**Prompt**
Look through the material below for "from". Copy every line that contains it.

**Raw data**
###
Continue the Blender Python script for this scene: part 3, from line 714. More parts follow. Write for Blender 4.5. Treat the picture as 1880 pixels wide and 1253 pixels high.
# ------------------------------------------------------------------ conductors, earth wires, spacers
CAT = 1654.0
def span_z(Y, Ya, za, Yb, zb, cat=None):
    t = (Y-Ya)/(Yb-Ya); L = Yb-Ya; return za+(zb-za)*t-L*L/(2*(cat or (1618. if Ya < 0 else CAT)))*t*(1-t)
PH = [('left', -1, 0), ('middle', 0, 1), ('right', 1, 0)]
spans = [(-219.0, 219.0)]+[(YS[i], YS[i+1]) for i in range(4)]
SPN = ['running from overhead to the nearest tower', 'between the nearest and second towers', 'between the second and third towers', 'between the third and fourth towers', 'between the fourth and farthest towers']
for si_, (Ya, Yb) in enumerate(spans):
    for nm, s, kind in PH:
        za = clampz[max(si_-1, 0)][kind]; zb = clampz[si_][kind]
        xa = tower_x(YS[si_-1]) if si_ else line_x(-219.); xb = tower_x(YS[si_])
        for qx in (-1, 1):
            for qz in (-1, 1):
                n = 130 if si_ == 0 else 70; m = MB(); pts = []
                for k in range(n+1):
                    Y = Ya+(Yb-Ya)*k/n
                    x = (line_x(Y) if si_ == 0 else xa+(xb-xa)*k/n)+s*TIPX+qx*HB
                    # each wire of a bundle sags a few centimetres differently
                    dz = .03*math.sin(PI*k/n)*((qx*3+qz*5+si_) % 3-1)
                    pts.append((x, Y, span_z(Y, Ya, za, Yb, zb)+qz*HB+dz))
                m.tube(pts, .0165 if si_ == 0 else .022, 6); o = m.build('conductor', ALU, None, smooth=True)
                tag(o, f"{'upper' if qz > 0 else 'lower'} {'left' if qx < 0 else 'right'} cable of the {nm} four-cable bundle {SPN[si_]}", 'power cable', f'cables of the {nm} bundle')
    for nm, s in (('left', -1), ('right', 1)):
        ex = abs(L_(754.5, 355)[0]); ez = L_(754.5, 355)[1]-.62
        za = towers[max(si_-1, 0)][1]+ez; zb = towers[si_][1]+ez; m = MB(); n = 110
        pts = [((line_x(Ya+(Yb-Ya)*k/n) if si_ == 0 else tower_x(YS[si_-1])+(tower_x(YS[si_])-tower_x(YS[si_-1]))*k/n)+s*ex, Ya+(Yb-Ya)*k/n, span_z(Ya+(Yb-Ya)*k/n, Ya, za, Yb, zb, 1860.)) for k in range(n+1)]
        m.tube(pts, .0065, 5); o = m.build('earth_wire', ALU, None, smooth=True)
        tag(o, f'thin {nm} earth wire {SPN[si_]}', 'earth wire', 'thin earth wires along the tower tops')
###
**Task output**
Continue the Blender Python script for this scene: part 3, from line 714. More parts follow. Write for Blender 4.5. Treat the picture as 1880 pixels wide and 1253 pixels high.
SPN = ['running from overhead to the nearest tower', 'between the nearest and second towers', 'between the second and third towers', 'between the third and fourth towers', 'between the fourth and farthest towers']